Raising the Dead
Adapted by Humphrey Bower from Fyodor Dostoyevsky
La Mama, May 9 to 20, 2007
Reviewer: Kate Herbert on May 9, 2007
Adaptation of any novel for the stage requires extensive editing and an inventive restructuring of the text as dialogue.
Humphrey Bower takes short excerpts from two novels by Fyodor Dostoyevsky (The Devils and The Brothers Karamazov) to create his monodrama, Raising the Dead.
Bower, accompanied by haunting vocals and violin by Jess Ipkendanz (OK), addresses the audience directly in a carefully delivered and intimate vocal style that conjures an intense and sinister atmosphere. He lounges on a single chair or perches on a step beside an audience member, engaging us as co-conspirators in this cruel character’s guiltless confessions.
The reflections and reminiscences of this sinister and totally amoral man based on Stavrogin’s Confession from The Devils, are interlaced with extracts from The Legend of the Grand Inquisitor from The Brothers Karamazov.
Bower’s character is both seductive and repellent, his piercing gaze pinning us like a butterfly on a collector’s board. Although the half-whispered tone becomes a little repetitive, it has the effect of heightening the menace of this man.
There is occasional physicalisation of the text with gesture and Bower prowls like a cat around the small stage, immersed in partial darkness and dim evocative lighting (Gwendolyna Holmberg Gilchrist OK). The images are, in the majority, created by Dostoyevsky’s word pictures rather than through any physical or theatrical conventions.

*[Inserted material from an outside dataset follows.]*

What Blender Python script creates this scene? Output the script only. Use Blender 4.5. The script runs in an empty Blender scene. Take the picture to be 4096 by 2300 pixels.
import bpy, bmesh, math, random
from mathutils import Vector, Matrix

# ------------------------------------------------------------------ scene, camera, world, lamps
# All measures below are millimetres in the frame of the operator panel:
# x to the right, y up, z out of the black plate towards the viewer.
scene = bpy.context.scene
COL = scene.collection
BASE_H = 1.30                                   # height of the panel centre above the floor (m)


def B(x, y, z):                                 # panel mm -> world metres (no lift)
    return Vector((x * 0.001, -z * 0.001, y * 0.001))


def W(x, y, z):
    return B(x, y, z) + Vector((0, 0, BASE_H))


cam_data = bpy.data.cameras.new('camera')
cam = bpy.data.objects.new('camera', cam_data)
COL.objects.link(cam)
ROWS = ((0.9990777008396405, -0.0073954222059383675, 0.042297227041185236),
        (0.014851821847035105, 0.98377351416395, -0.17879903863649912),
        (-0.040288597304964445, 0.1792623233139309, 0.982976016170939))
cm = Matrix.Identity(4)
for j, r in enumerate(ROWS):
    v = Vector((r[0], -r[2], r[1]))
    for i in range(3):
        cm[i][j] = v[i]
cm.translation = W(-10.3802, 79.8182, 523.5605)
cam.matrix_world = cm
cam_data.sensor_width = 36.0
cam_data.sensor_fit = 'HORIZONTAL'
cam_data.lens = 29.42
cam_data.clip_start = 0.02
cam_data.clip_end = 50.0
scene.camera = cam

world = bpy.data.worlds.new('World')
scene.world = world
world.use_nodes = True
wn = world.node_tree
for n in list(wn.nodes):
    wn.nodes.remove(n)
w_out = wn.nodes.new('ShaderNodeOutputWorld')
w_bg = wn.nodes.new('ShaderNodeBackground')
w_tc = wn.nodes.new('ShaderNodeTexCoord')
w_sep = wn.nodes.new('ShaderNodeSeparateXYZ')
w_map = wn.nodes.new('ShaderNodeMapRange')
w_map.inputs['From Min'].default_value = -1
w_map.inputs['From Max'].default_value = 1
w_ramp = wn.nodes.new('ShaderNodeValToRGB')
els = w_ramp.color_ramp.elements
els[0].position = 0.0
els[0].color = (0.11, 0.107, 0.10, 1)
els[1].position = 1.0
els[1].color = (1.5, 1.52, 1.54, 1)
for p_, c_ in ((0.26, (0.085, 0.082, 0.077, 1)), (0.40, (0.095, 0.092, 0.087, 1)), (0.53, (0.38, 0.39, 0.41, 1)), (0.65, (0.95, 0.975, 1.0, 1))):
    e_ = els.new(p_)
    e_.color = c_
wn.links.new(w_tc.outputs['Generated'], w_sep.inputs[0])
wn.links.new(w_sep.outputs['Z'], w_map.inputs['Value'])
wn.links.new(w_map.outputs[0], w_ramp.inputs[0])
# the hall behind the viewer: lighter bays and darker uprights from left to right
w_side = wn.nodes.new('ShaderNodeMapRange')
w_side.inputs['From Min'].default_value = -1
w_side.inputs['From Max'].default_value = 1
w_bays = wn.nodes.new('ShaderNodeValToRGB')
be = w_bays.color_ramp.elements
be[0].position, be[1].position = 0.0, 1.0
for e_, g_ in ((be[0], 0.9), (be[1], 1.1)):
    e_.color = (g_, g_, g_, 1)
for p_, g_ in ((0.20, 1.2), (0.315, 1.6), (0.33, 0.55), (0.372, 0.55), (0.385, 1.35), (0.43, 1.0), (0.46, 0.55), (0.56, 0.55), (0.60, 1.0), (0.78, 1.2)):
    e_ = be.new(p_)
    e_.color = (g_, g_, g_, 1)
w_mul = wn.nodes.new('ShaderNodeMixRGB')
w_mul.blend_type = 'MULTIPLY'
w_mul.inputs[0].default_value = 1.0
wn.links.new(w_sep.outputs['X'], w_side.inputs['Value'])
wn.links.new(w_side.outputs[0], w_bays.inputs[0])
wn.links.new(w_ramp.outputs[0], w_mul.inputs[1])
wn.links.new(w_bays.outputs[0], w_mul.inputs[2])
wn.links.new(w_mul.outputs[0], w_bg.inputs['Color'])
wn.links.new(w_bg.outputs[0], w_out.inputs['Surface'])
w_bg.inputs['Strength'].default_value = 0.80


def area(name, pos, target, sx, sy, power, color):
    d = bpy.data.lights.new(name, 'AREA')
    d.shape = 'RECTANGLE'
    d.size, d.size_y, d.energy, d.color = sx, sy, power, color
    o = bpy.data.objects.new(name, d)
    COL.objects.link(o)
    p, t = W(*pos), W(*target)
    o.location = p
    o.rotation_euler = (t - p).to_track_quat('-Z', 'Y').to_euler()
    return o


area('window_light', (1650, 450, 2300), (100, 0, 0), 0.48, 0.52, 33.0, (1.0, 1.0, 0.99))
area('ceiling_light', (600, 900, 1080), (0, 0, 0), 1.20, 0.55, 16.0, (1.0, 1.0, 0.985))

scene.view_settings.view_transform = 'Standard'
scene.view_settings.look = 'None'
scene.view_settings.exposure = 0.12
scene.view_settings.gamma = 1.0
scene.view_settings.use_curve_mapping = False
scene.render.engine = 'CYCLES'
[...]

The brazen and arrogant man lives in a boarding house run by a bullying landlady who beats her thin and timid daughter. He incriminates the girl falsely in the theft of his watch then seduces her. This act leads to her suicide callously witnessed by the man then blithely follows up with a jolly drink with his friends.
The man no longer differentiates between good and evil. He asks us, “Do you believe in God?” and suggests that he believes in a devil. Clearly this demon is within him.
In the second narrative, the Spanish Inquisitor in Seville interrogates the Saviour and threatens to kill him. The Inquisitor is as inherently evil as the man in the boarding house and the cold and calculated cruelty of both resonates in the contemporary world.